=== Aim of the task ===
Give a verbatim copy of the lines below, minus the pictures.

=== Available data ===
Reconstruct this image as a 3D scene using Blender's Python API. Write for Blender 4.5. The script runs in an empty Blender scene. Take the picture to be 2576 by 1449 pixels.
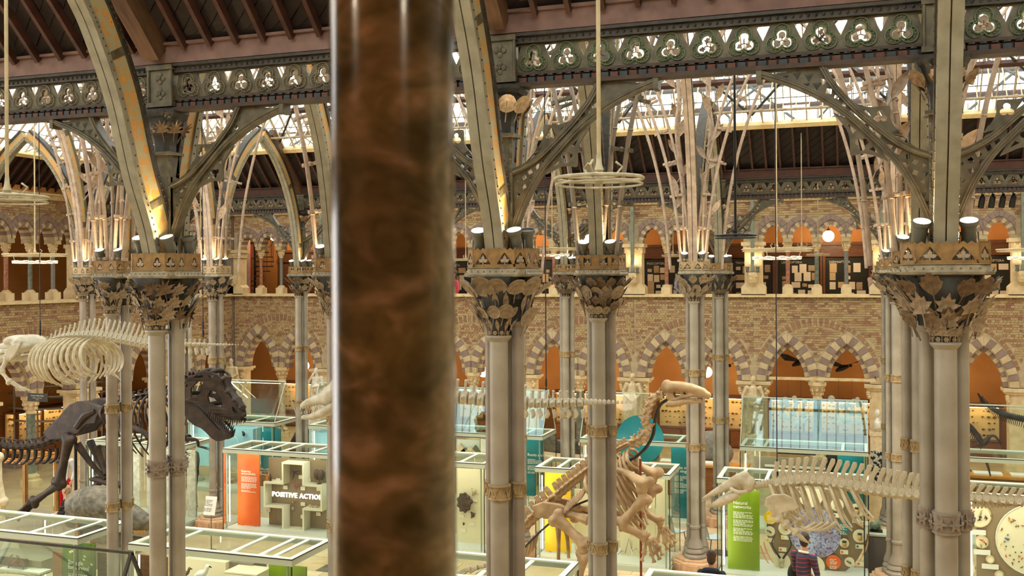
import bpy, bmesh, math, random
from math import sin, cos, tan, pi, sqrt, atan2, radians, hypot
from mathutils import Vector, Matrix, Euler
random.seed(7)
SC = bpy.context.scene
COL = SC.collection
# ------------------------------------------------------------------ camera, sky, exposure
CZ = 6.3                      # eye height in the upper gallery
F, HOR, YAW, ROLL = 2540.0, 690.0, radians(19.0), 0.0057
FWD = Vector((-sin(YAW), cos(YAW), 0)); R0 = Vector((cos(YAW), sin(YAW), 0)); U0 = Vector((0, 0, 1))
UP = (U0 + R0 * ROLL).normalized(); RT = FWD.cross(UP).normalized()
cam = bpy.data.cameras.new('camera'); camo = bpy.data.objects.new('camera', cam); COL.objects.link(camo)
cam.sensor_width = 36.0; cam.lens = 36.0 * F / 2576; cam.shift_y = -(724.5 - HOR) / 2576
cam.clip_start = 0.05; cam.clip_end = 300
cam.dof.use_dof = True; cam.dof.focus_distance = 15.0; cam.dof.aperture_fstop = 6.0
M4 = Matrix.Identity(4)
for i in range(3):
    M4[i][0] = RT[i]; M4[i][1] = UP[i]; M4[i][2] = -FWD[i]
M4[2][3] = CZ
camo.matrix_world = M4
SC.camera = camo
w = bpy.data.worlds.new('sky'); SC.world = w; w.use_nodes = True
bg = w.node_tree.nodes['Background']; bg.inputs[0].default_value = (1.0, 0.975, 0.93, 1); bg.inputs[1].default_value = 3.4
SC.view_settings.view_transform = 'Standard'; SC.view_settings.look = 'None'
SC.view_settings.exposure = 0.42; SC.view_settings.gamma = 1.0; SC.view_settings.use_curve_mapping = False
SC.cycles.max_bounces = 6; SC.cycles.diffuse_bounces = 3; SC.cycles.glossy_bounces = 2
SC.cycles.transmission_bounces = 4; SC.cycles.transparent_max_bounces = 14
SC.cycles.sample_clamp_indirect = 6.0
SC.cycles.caustics_reflective = False; SC.cycles.caustics_refractive = False
SC.cycles.use_denoising = True
SC.cycles.use_adaptive_sampling = True; SC.cycles.adaptive_threshold = 0.09; SC.cycles.adaptive_min_samples = 16

# court geometry (metres): columns stand on lines along X and rows along Y
S = 4.0; X0 = 0.68
LX = lambda l: X0 + l * 4.0
ROW = {1: 9.4, 2: 13.35, 3: 21.6, 4: 25.7}
YW, XW, XR, YN = 34.3, -23.6, 10.5, 1.05      # back wall, left wall, right wall, near wall planes

def ray(x, y): return FWD + RT * ((x - 1288) / F) + UP * ((HOR - y) / F)
ORG = Vector((0, 0, CZ))
def PZ(x, y, z):              # point seen at x, y of the picture at height z
    d = ray(x, y); return ORG + d * ((z - CZ) / d.z)
def PY(x, y, Y):
    d = ray(x, y); return ORG + d * (Y / d.y)
def PD(x, y, d): return ORG + ray(x, y) * d

# ------------------------------------------------------------------ materials
MATS = {}
def nodes_mat(name):
    m = bpy.data.materials.new(name); m.use_nodes = True
    return m, m.node_tree.nodes, m.node_tree.links, m.node_tree.nodes['Principled BSDF']
def s2l(c):
    return tuple(((v / 255) / 12.92 if v / 255 <= .04045 else ((v / 255 + .055) / 1.055) ** 2.4) for v in c)
def mat(name, c1, c2=None, scale=6, rough=.6, metal=0, bump=0, detail=4, stretch=None, emit=0, emitc=None, spec=.4, lo=.35, hi=.65):
    """colour grain from noise between c1 and c2 (sRGB 0-255)"""
    if name in MATS: return MATS[name]
    m, N, L, B = nodes_mat(name)
    a = s2l(c1) + (1,)
    B.inputs['Base Color'].default_value = a; B.inputs['Roughness'].default_value = rough
    B.inputs['Metallic'].default_value = metal; B.inputs['Specular IOR Level'].default_value = spec
    if c2 or bump:
        tc = N.new('ShaderNodeTexCoord'); nz = N.new('ShaderNodeTexNoise')
        nz.inputs['Scale'].default_value = scale; nz.inputs['Detail'].default_value = detail
        src = tc.outputs['Object']
        if stretch:
            mp = N.new('ShaderNodeMapping'); mp.inputs['Scale'].default_value = stretch
            L.new(src, mp.inputs[0]); src = mp.outputs[0]
        L.new(src, nz.inputs['Vector'])
        if c2:
            cr = N.new('ShaderNodeValToRGB'); e = cr.color_ramp.elements
            e[0].position = lo; e[0].color = a; e[1].position = hi; e[1].color = s2l(c2) + (1,)
            L.new(nz.outputs['Fac'], cr.inputs[0]); L.new(cr.outputs[0], B.inputs['Base Color'])
        if bump:
            bp = N.new('ShaderNodeBump'); bp.inputs['Strength'].default_value = bump; bp.inputs['Distance'].default_value = .02
            L.new(nz.outputs['Fac'], bp.inputs['Height']); L.new(bp.outputs[0], B.inputs['Normal'])
    if emit:
        B.inputs['Emission Color'].default_value = (s2l(emitc or c1)) + (1,); B.inputs['Emission Strength'].default_value = emit
    MATS[name] = m
    return m
def glass_mat(name, tint=(235, 245, 240), gloss=.06, rough=.02, gt=(255, 255, 255), fk=.6):
    if name in MATS: return MATS[name]
    m, N, L, B = nodes_mat(name); N.remove(B); out = N['Material Output']
    t = N.new('ShaderNodeBsdfTransparent'); t.inputs[0].default_value = s2l(tint) + (1,)
    g = N.new('ShaderNodeBsdfGlossy'); g.inputs['Roughness'].default_value = rough; g.inputs[0].default_value = s2l(gt) + (1,)
    fr = N.new('ShaderNodeFresnel'); fr.inputs[0].default_value = 1.35
    ad = N.new('ShaderNodeMath'); ad.operation = 'MULTIPLY_ADD'; ad.inputs[1].default_value = fk; ad.inputs[2].default_value = gloss * .3
    L.new(fr.outputs[0], ad.inputs[0])
    mx = N.new('ShaderNodeMixShader'); L.new(ad.outputs[0], mx.inputs[0]); L.new(t.outputs[0], mx.inputs[1]); L.new(g.outputs[0], mx.inputs[2])
    L.new(mx.outputs[0], out.inputs[0]); MATS[name] = m
    return m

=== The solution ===
Reconstruct this image as a 3D scene using Blender's Python API. Write for Blender 4.5. The script runs in an empty Blender scene. Take the picture to be 2576 by 1449 pixels.
import bpy, bmesh, math, random
from math import sin, cos, tan, pi, sqrt, atan2, radians, hypot
from mathutils import Vector, Matrix, Euler
random.seed(7)
SC = bpy.context.scene
COL = SC.collection
# ------------------------------------------------------------------ camera, sky, exposure
CZ = 6.3                      # eye height in the upper gallery
F, HOR, YAW, ROLL = 2540.0, 690.0, radians(19.0), 0.0057
FWD = Vector((-sin(YAW), cos(YAW), 0)); R0 = Vector((cos(YAW), sin(YAW), 0)); U0 = Vector((0, 0, 1))
UP = (U0 + R0 * ROLL).normalized(); RT = FWD.cross(UP).normalized()
cam = bpy.data.cameras.new('camera'); camo = bpy.data.objects.new('camera', cam); COL.objects.link(camo)
cam.sensor_width = 36.0; cam.lens = 36.0 * F / 2576; cam.shift_y = -(724.5 - HOR) / 2576
cam.clip_start = 0.05; cam.clip_end = 300
cam.dof.use_dof = True; cam.dof.focus_distance = 15.0; cam.dof.aperture_fstop = 6.0
M4 = Matrix.Identity(4)
for i in range(3):
    M4[i][0] = RT[i]; M4[i][1] = UP[i]; M4[i][2] = -FWD[i]
M4[2][3] = CZ
camo.matrix_world = M4
SC.camera = camo
w = bpy.data.worlds.new('sky'); SC.world = w; w.use_nodes = True
bg = w.node_tree.nodes['Background']; bg.inputs[0].default_value = (1.0, 0.975, 0.93, 1); bg.inputs[1].default_value = 3.4
SC.view_settings.view_transform = 'Standard'; SC.view_settings.look = 'None'
SC.view_settings.exposure = 0.42; SC.view_settings.gamma = 1.0; SC.view_settings.use_curve_mapping = False
SC.cycles.max_bounces = 6; SC.cycles.diffuse_bounces = 3; SC.cycles.glossy_bounces = 2
SC.cycles.transmission_bounces = 4; SC.cycles.transparent_max_bounces = 14
SC.cycles.sample_clamp_indirect = 6.0
SC.cycles.caustics_reflective = False; SC.cycles.caustics_refractive = False
SC.cycles.use_denoising = True
SC.cycles.use_adaptive_sampling = True; SC.cycles.adaptive_threshold = 0.09; SC.cycles.adaptive_min_samples = 16

# court geometry (metres): columns stand on lines along X and rows along Y
S = 4.0; X0 = 0.68
LX = lambda l: X0 + l * 4.0
ROW = {1: 9.4, 2: 13.35, 3: 21.6, 4: 25.7}
YW, XW, XR, YN = 34.3, -23.6, 10.5, 1.05      # back wall, left wall, right wall, near wall planes

def ray(x, y): return FWD + RT * ((x - 1288) / F) + UP * ((HOR - y) / F)
ORG = Vector((0, 0, CZ))
def PZ(x, y, z):              # point seen at x, y of the picture at height z
    d = ray(x, y); return ORG + d * ((z - CZ) / d.z)
def PY(x, y, Y):
    d = ray(x, y); return ORG + d * (Y / d.y)
def PD(x, y, d): return ORG + ray(x, y) * d

# ------------------------------------------------------------------ materials
MATS = {}
def nodes_mat(name):
    m = bpy.data.materials.new(name); m.use_nodes = True
    return m, m.node_tree.nodes, m.node_tree.links, m.node_tree.nodes['Principled BSDF']
def s2l(c):
    return tuple(((v / 255) / 12.92 if v / 255 <= .04045 else ((v / 255 + .055) / 1.055) ** 2.4) for v in c)
def mat(name, c1, c2=None, scale=6, rough=.6, metal=0, bump=0, detail=4, stretch=None, emit=0, emitc=None, spec=.4, lo=.35, hi=.65):
    """colour grain from noise between c1 and c2 (sRGB 0-255)"""
    if name in MATS: return MATS[name]
    m, N, L, B = nodes_mat(name)
    a = s2l(c1) + (1,)
    B.inputs['Base Color'].default_value = a; B.inputs['Roughness'].default_value = rough
    B.inputs['Metallic'].default_value = metal; B.inputs['Specular IOR Level'].default_value = spec
    if c2 or bump:
        tc = N.new('ShaderNodeTexCoord'); nz = N.new('ShaderNodeTexNoise')
        nz.inputs['Scale'].default_value = scale; nz.inputs['Detail'].default_value = detail
        src = tc.outputs['Object']
        if stretch:
            mp = N.new('ShaderNodeMapping'); mp.inputs['Scale'].default_value = stretch
            L.new(src, mp.inputs[0]); src = mp.outputs[0]
        L.new(src, nz.inputs['Vector'])
        if c2:
            cr = N.new('ShaderNodeValToRGB'); e = cr.color_ramp.elements
            e[0].position = lo; e[0].color = a; e[1].position = hi; e[1].color = s2l(c2) + (1,)
            L.new(nz.outputs['Fac'], cr.inputs[0]); L.new(cr.outputs[0], B.inputs['Base Color'])
        if bump:
            bp = N.new('ShaderNodeBump'); bp.inputs['Strength'].default_value = bump; bp.inputs['Distance'].default_value = .02
            L.new(nz.outputs['Fac'], bp.inputs['Height']); L.new(bp.outputs[0], B.inputs['Normal'])
    if emit:
        B.inputs['Emission Color'].default_value = (s2l(emitc or c1)) + (1,); B.inputs['Emission Strength'].default_value = emit
    MATS[name] = m
    return m
def glass_mat(name, tint=(235, 245, 240), gloss=.06, rough=.02, gt=(255, 255, 255), fk=.6):
    if name in MATS: return MATS[name]
    m, N, L, B = nodes_mat(name); N.remove(B); out = N['Material Output']
    t = N.new('ShaderNodeBsdfTransparent'); t.inputs[0].default_value = s2l(tint) + (1,)
    g = N.new('ShaderNodeBsdfGlossy'); g.inputs['Roughness'].default_value = rough; g.inputs[0].default_value = s2l(gt) + (1,)
    fr = N.new('ShaderNodeFresnel'); fr.inputs[0].default_value = 1.35
    ad = N.new('ShaderNodeMath'); ad.operation = 'MULTIPLY_ADD'; ad.inputs[1].default_value = fk; ad.inputs[2].default_value = gloss * .3
    L.new(fr.outputs[0], ad.inputs[0])
    mx = N.new('ShaderNodeMixShader'); L.new(ad.outputs[0], mx.inputs[0]); L.new(t.outputs[0], mx.inputs[1]); L.new(g.outputs[0], mx.inputs[2])
    L.new(mx.outputs[0], out.inputs[0]); MATS[name] = m
    return m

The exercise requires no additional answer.